A Stabile Participações, por exemplo, funciona em cima de uma concessionária de automóveis do grupo. Com capital social de R$ 34 milhões, ela tinha cinco pessoas trabalhando durante a visita da reportagem e foi indicada por uma das funcionárias como sendo o setor de recursos humanos da Viação Santo Antônio. “É tudo a mesma empresa”, disse.

Já a Senestra Participações tem sede registrada dentro da garagem da Viação Sorriso e um capital social de R$ 56 milhões. Os balanços dessa viação registraram movimentações de mais de R$ 16 milhões com a subsidiária. Mas uma busca na internet te leva a um edifício comercial na Avenida República Argentina, no Portão, onde funciona o consultório do oftalmologista Elizeu Gulin – que também é sócio da holding e da empresa de ônibus.

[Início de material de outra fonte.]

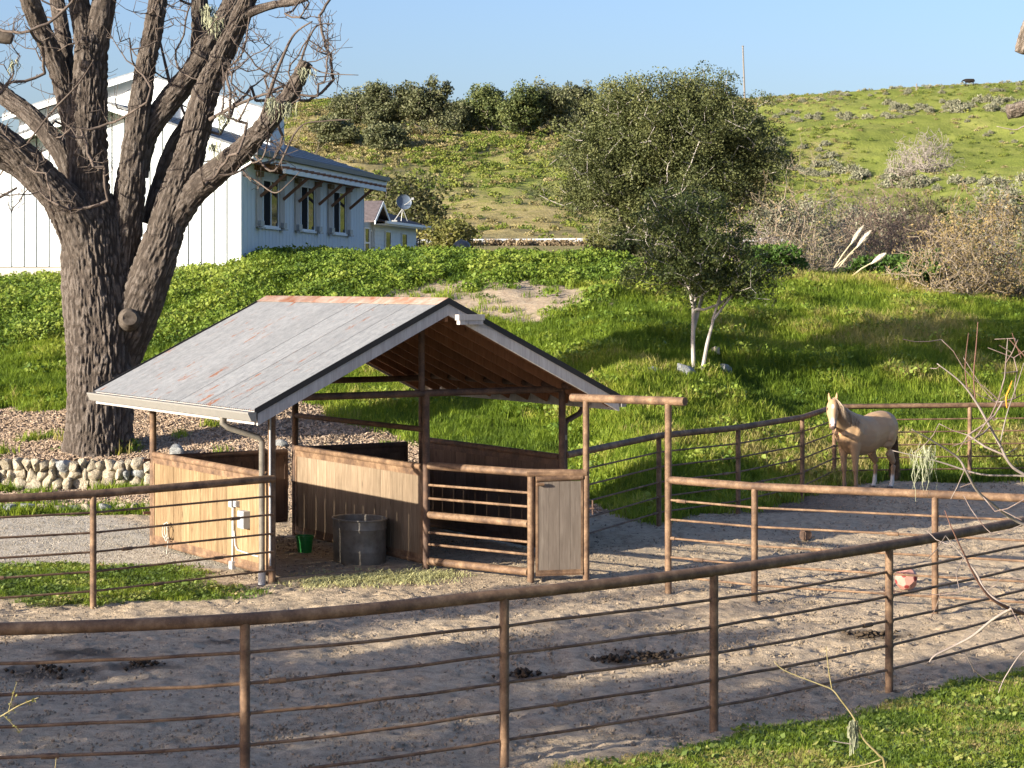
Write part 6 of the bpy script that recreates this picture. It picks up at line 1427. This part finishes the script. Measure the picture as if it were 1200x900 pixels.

Veja gráfico: fraude onibus

Uma brecha no edital torna essas movimentações legais. Como o texto não obrigou os vencedores a formarem ‘sociedades de propósito específico’, as viações podem ter em seus balancetes os empréstimos a outras empresas. Mas isso, segundo especialistas, prejudica a fiscalização. Para o advogado Luiz Eduardo Menezes Serra Netto, da área do Direito Público e Econômico, o edital foi mal redigido. “De modo geral, as concessões exigem que as empresas sejam de propósito específico para evitar situações como essas”.

Os auditores que pedem a redução da tarifa vão além. “Os empresários pegam o lucro das captadoras [empresas de ônibus] e transferem para essas empresas de participação. Por isso os balancetes das viações estão sempre deficitários”, disse um dos integrantes das comissões que apura irregularidades na concessão há dois anos. Os entrevistados, que pediram para não se identificar, defendem que quem deve se manifestar sobre o caso é o Conselho Administrativo de Defesa Econômica (CADE).

Outro lado

Em nota, o Setransp afirma que as conclusões apontadas pelas comissões são “precipitadas e decorrem de interpretação errônea dos balanços das empresas”. Segundo as empresas, a concessão do transporte gera prejuízos ao setor e as demais atividades econômicas exercidas por elas são fundamentais para prover recursos financeiros aplicáveis à manutenção do transporte. As empresas concessionárias apresentam à Urbs relatórios específicos, exclusivamente para as contas do transporte de Curitiba. O sindicato também informa que as demonstrações financeiras seguem estritamente as normas da Receita Federal e demais exigências legais.

Cartel

Segundo conclusão da CPI do Transporte Coletivo, a família Gulin detém 68% das ações dos três lotes vencedores da licitação de 2010. Essa concentração é objeto de análise pelo Conselho Administrativo de Defesa Econômica (CADE) desde setembro de 2013. Na ocasião, os balancetes também foram remetidos para análise. A assessoria de imprensa do órgão federal informou que não pode dar detalhes até que a apuração se torne um procedimento oficial.

No vermelho?

A rentabilidade justa prevista no contrato de concessão representa 11,4% da tarifa. A cada R$ 3,30 pagos pelo usuário, R$ 0,37 são repassados às empresas como lucro. Desde o início da concessão, foram repassados R$ 241 milhões. O setor alega que essa quantia cobre déficits que estão acima da projeção realizada por ela antes do certame. O déficit atual, segundo as empresas, deveria ser de R$ 485 milhões, considerando o abatimento do investimento realizado em 2010, mas estaria em R$ 760 milhões.

Movimentação pagaria um ano de subsídio e mais de um mês da folha salarial

Os R$ 55,6 milhões movimentados entre as viações e as holdings da família Gulin bancariam o ano inteiro do subsídio pago pelo governo do estado para manter a integração tarifária das linhas metropolitanas em 2014. O valor também pagaria 45 dias de trabalho para todos os 13 mil cobradores e motoristas da RIT.